Wanted: new core values for TU/e

TU/e is looking for new core values. To organize this process from the bottom up, two meetings were organized where staff and students could share their thoughts on which core values are important and which ones can be scrapped.

“Open”, “engaged”, “curious” and “personal” are TU/e’s current core values. One little problem: few people at TU/e seem to be familiar with them. Ingrid Heynderickx, Integrity Ambassador and – along with Rector Magnificus Silvia Lenaerts – one of the initiators of the core values project, shared the following in a previous interview with Cursor: “I can’t tell whether they aren’t being adopted because people don’t believe in them or because they’re simply unaware of them. So perhaps we simply need to publicize the old core values, or perhaps we need to update them.”

To find out whether an update is indeed needed, two sessions were organized on March 27 and April 3 where staff and students could share their opinions. During the meeting on April 3, which Cursor also attended, attendees were treated to an abundance of fresh sandwiches, juices and muffins. And it was a good thing they had something to line their stomachs as the session lasted over four hours.

Top 8 core values

After the reception and introduction by Heynderickx, breakout sessions take place in smaller groups. Twenty potential core values are evaluated; sixteen of them – including the current four – were already established and four new ones are proposed on the spot by attendees. After the breakout session, the results from all the subgroups are combined, after which Heynderickx presents the top 8. The eight core values that emerge on April 3 are very different from the results of the March 27 session. And the input submitted online (via QR codes on the coffee machines) also yielded different results.
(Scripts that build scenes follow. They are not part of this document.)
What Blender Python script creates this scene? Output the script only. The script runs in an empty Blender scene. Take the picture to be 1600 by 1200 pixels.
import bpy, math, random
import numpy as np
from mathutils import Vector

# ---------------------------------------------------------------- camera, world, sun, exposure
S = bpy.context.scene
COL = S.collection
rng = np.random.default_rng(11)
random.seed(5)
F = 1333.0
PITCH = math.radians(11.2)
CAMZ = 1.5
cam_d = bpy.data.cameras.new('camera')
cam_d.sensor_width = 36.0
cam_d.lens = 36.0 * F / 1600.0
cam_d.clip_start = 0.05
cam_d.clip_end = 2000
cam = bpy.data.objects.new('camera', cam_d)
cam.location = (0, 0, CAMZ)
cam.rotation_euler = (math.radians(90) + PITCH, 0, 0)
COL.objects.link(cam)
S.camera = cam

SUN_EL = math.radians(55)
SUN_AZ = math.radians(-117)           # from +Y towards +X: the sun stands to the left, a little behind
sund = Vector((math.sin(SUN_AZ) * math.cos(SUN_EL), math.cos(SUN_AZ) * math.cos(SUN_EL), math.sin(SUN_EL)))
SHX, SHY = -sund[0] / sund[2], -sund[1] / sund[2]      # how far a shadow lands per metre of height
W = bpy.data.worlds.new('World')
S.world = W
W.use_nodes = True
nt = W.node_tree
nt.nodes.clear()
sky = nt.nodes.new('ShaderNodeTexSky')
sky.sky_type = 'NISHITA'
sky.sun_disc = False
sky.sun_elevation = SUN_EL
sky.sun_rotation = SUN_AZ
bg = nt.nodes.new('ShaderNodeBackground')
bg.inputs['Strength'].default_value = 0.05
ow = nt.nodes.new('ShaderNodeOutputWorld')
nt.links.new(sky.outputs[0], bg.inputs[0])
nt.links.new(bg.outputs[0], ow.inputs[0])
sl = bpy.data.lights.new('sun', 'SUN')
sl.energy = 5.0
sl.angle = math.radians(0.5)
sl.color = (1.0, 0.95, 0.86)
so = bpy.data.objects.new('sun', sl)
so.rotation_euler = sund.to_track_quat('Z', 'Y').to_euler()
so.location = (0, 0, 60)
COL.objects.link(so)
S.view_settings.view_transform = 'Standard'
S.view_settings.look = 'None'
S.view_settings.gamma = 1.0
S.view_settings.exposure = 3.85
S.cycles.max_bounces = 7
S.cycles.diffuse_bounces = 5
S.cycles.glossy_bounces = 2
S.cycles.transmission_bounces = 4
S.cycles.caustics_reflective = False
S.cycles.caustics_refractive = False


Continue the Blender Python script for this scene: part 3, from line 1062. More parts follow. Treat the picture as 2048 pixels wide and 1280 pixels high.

Some attendees still feel a bit skeptical after hearing the top 8. “What is the statistical relevance of these scores?” a concerned attendee asks. Heynderickx answers to the audience: “This is not a method to gather quantitative data, the goal is not statistical relevance but to initiate a discussion.” Immediately, another hand shoots up in a different corner of the room: “As a social scientist, I also have qualitative concerns, because many of the values are very similar. Just look at the current top 8, four of these values fall under the same domain.” According to Heynderickx, there is no reason to panic. “Filtering out doubles is exactly what we will be doing in the second breakout session.”

Overlap

During that second breakout session, the ten highest-scoring terms (from the list of twenty potential core values) are discussed in more detail. Each group is assigned two or three of these terms that have a lot of overlap. The groups are to combine and reformulate these terms, where possible, into a term that better fits as a potential core value. For example, one of the groups was given the two terms “collaboration” and “partnership” and merged them into “collaborative”.

The breakout session is followed by a joint discussion afterwards and there is room for questions and comments. Some constructive feedback is voiced from the audience, mainly on the structure and reliability of the open sessions, followed by a discussion on how to control violation of the core values in practice. Someone offers some encouragement to Heynderickx. “I want to thank you for bringing us (the TU/e community, Ed.) together. It’s quite difficult to organize these things bottom-up, and I think you’ve made a good start.”

You can have a long discussion on how to accurately process the different scores and synonyms, but that requires some assumptions

Ingrid Heynderickx
Integrity Ambassador
Satisfied?

Personally, Heynderickx is very satisfied, she tells Cursor afterwards. “We were quite pleased with the turnout in both sessions: around fifty people in the first session (March 27, ed.) and around seventy in the second session (April 3, ed.). Fifty responses were submitted via the QR codes.” She also praises the enthusiasm with which the TU/e community is engaged in the topic. “It clearly showed that many students and employees think it’s important to contribute their thoughts on what kind of university we want to be.”

“Of course, there are some areas for improvement,” she writes in an email. “The relative importance of values was rated at both events (but with groups of different sizes) and online (in a slightly different way). In addition, the discussion in the second part of each event showed how we can combine some (similar, ed.) values. You can then follow up with a long discussion on how to accurately process the different scores and synonyms, but that requires some assumptions, which all come with their own pros and cons. The primary goal is for a larger picture to emerge from all the input. We now know that this has indeed happened, but I don’t want to get ahead of the results.”

Planning

These results will first be reviewed and discussed by a select group of ten people who have been tasked with putting together a proposal for the new core values. That group consists of professors, policy officers, a student and support staff. “Their proposal will pass the University Council, the management, and the deans and ultimately needs to be approved by the Executive Board,” explains Heynderickx. During the opening of the new academic year, the new core values will be announced in a grand fashion. “Preferably with a catchy slogan, so it’ll stick with people.”